Коршуны мчат опахала
И, соглашаясь прилечь,
Падают верные галлы, —
Молкнет латинская речь.
Грузные, спят консуляры.
Здесь триумфатора нет!
— Вар! — не откликнуться Вару —
Кончился список побед.
Тихо мурлычет луны самовар,
Ночь дымоходами стонет:
— Вар, возврати мне их!
— Вар, а Вар?
— Вар, отдай легионы!
Кузьминский почему-то сравнивает это стихотворение с «Новым Годом» Тихона Чурилина (1907) — то ли из-за созвучий «лар-пожар» и «Вар-самовар», то ли из-за того, что у Чурилина тоже на глаз короткие стопы[321]. В то время, как у Чурилина экспериментальный стих, состоящий из сочетаний 3-х и 2-иктного дольника, у Р. Мандельштама — с небольшими вариациями — все тот же 3-стопный дактиль, столь редкий в русской поэзии и столь частый у него.

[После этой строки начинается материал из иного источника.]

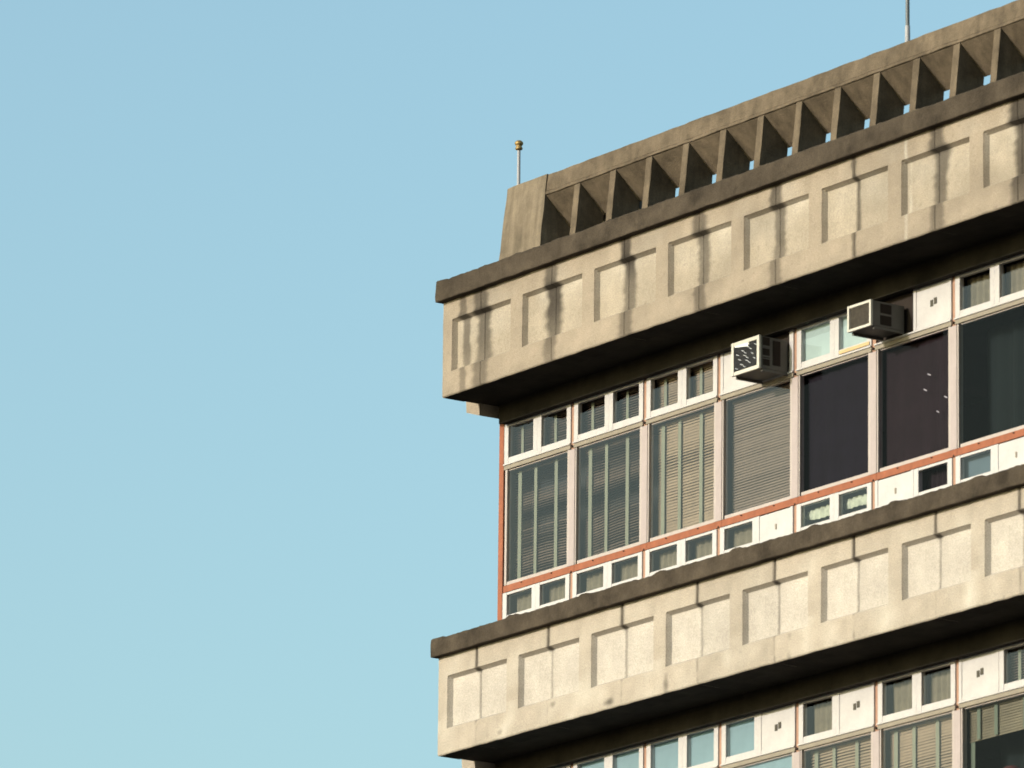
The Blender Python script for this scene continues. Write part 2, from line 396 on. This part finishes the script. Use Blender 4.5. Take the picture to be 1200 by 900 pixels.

В первой и последней строфе, которая является рефреном, Р. Мандельштам использует сочетание 3-стопного дактиля (первые две строки), с 2-х и 1-стопным дактилем, в которым последний безударный слог заменен спондеем, а последняя стока («Вар, отдай легионы») представляет собой сочетание того же 1-стопного дактиля со вторым дополнительным ударением и 1 — стопного анапеста, причем 3-ю и 4-ю строки можно прочесть как одну («Вар, возврати мне их, Вар, а Вар?») с сильной цезурой после 2 стопы, а в стопе, низводящей интонацию на разговорно-бытовой уровень современной поэту эпохи с неизменным в таких случаях повтором (Вар, а Вар?), подразумевающим вопрос, — вновь замещение безударного слога вторым ударным. Стихотворение это поражает не только образностью и ритмом, но и вопросом: «Что он Гекубе, что ему Гекуба?» Не всем ли воинам — в том числе и загубленной Белой армии — эта эпитафия?